Somebody did something innocuous such as run into me because he wasn’t watching where he was going, but that happens a lot when there are 13 mobile children in one house for a week. I didn’t think much of whatever happened, but that child’s father saw it and then told the child to apologize to me. The child apologized rather well, considering how some apologies can go, but I was momentarily (that’s for a moment, not in a moment) stymied about how to respond.
It shouldn’t be that hard to respond to an apology. My normal without-thinking reply is “That’s okay“. But just before I was going to say that, my brain stopped me. I couldn’t say that, because that phrase implies that the infraction was not worth an apology. “That’s okay” really means “You shouldn’t have bothered apologizing because I wasn’t bothered by what you did”, at least in my mind it does.
In this case it was true, but I wanted to reinforce the father’s lesson he was trying to teach his child. And I thought that “That’s okay” would undermine that lesson. In trying to help my relative, I had to abandon my casual response and actually had to think about what reply to give.
What I said at that point was “Thank you for apologizing“, but I think “I accept your apology” or “I forgive you” (not “That’s okay; I forgive you” but a simple “I forgive you”) would also work. I didn’t want to keep the child and father waiting too long for me to say something, so “Thank you” was it.

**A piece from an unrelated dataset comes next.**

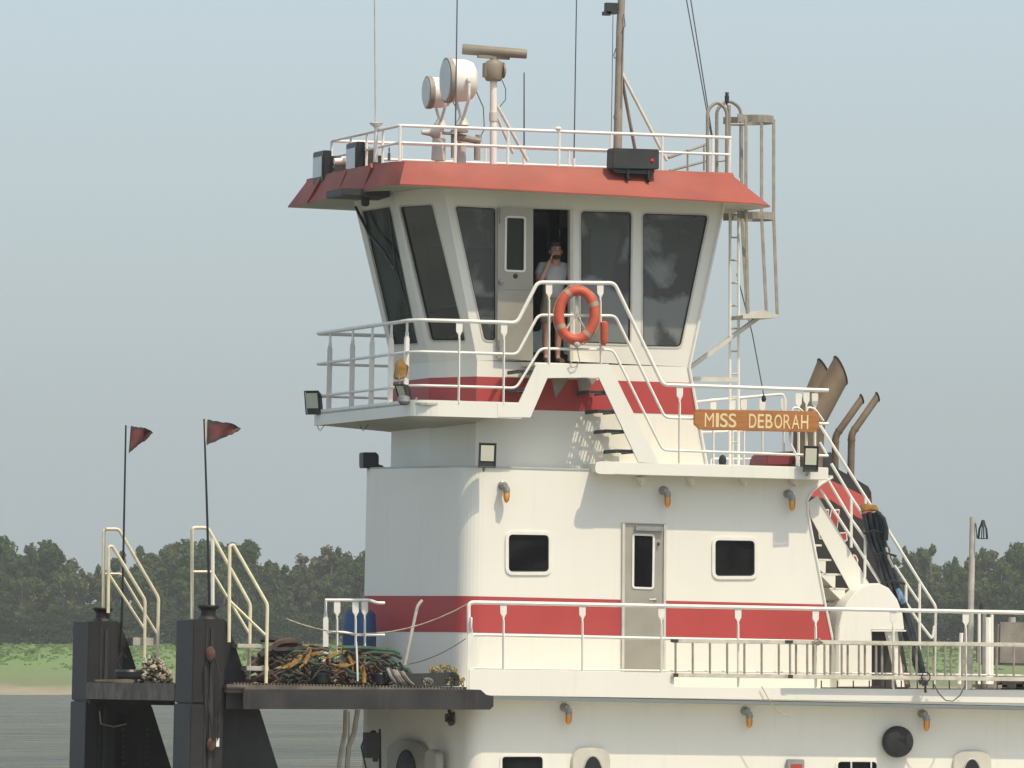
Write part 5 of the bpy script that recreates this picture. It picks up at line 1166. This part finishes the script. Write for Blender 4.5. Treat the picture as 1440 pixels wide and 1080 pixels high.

Also, “Apology accepted” and “You’re forgiven” are true, but less direct than they should be. They may have been fine for a while, but in today’s society of weasely apologies (“mistakes were made”) I think I’m leaning toward putting pronouns in there: I accept, I forgive. Maybe that will encourage pronouns (and active voice) in the apologies.
For if you forgive others for their transgressions, your heavenly Father will also forgive you.
Matthew 6:14
This little article thingy was written by Some Guy sometime around 11:51 pm and has been carefully placed in the Ponder category.
August 12th, 2009 at 5:45 pm
I’ve been thinking the same thing about the normal “that’s okay” response; it just doesn’t seem right. “Okay” and “forgiven” are very different: only the latter retains the important point that the action was wrong. This is an excellent post.
August 14th, 2009 at 9:20 am
I prefer “that’s cool” or “it’s all good”. Not only are they less stilted ways of saying “you’re forgiven”, they also show you’re a white kid who grew up in the 1980s or early 1990s.